Scene script records:

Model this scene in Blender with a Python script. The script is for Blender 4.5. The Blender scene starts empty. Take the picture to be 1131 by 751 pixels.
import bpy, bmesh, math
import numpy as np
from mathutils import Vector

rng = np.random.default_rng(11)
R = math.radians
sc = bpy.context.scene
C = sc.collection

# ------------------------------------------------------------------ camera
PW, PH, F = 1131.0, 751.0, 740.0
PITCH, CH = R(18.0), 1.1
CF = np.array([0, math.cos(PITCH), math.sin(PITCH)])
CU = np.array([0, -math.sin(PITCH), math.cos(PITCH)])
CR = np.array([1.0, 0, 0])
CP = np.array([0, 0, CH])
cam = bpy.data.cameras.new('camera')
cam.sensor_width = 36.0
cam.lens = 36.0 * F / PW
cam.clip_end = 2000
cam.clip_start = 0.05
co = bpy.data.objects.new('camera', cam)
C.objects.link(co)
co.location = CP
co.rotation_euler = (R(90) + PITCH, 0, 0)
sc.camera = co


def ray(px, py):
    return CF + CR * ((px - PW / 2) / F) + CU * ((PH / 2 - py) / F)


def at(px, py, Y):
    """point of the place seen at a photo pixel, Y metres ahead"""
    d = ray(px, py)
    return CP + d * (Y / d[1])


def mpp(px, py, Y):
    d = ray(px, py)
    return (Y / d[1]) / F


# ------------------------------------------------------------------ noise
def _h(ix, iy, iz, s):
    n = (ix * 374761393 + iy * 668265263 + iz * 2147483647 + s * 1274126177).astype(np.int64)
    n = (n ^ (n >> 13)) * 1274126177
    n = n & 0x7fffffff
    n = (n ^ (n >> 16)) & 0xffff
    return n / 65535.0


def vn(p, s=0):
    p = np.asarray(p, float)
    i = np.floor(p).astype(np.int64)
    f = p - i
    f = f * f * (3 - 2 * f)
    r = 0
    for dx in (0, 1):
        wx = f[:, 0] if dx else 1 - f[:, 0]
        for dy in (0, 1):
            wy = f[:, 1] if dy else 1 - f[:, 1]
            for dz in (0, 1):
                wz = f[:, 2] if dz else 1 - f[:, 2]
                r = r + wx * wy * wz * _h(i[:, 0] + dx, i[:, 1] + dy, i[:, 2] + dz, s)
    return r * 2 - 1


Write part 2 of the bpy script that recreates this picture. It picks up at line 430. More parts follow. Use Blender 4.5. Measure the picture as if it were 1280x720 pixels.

**Required work**
Please write out the material word for word from its first line through the line holding "return CF +", including both, and no line past it.

**Finished task**
Model this scene in Blender with a Python script. The script is for Blender 4.5. The Blender scene starts empty. Take the picture to be 1131 by 751 pixels.
import bpy, bmesh, math
import numpy as np
from mathutils import Vector

rng = np.random.default_rng(11)
R = math.radians
sc = bpy.context.scene
C = sc.collection

# ------------------------------------------------------------------ camera
PW, PH, F = 1131.0, 751.0, 740.0
PITCH, CH = R(18.0), 1.1
CF = np.array([0, math.cos(PITCH), math.sin(PITCH)])
CU = np.array([0, -math.sin(PITCH), math.cos(PITCH)])
CR = np.array([1.0, 0, 0])
CP = np.array([0, 0, CH])
cam = bpy.data.cameras.new('camera')
cam.sensor_width = 36.0
cam.lens = 36.0 * F / PW
cam.clip_end = 2000
cam.clip_start = 0.05
co = bpy.data.objects.new('camera', cam)
C.objects.link(co)
co.location = CP
co.rotation_euler = (R(90) + PITCH, 0, 0)
sc.camera = co


def ray(px, py):
    return CF + CR * ((px - PW / 2) / F) + CU * ((PH / 2 - py) / F)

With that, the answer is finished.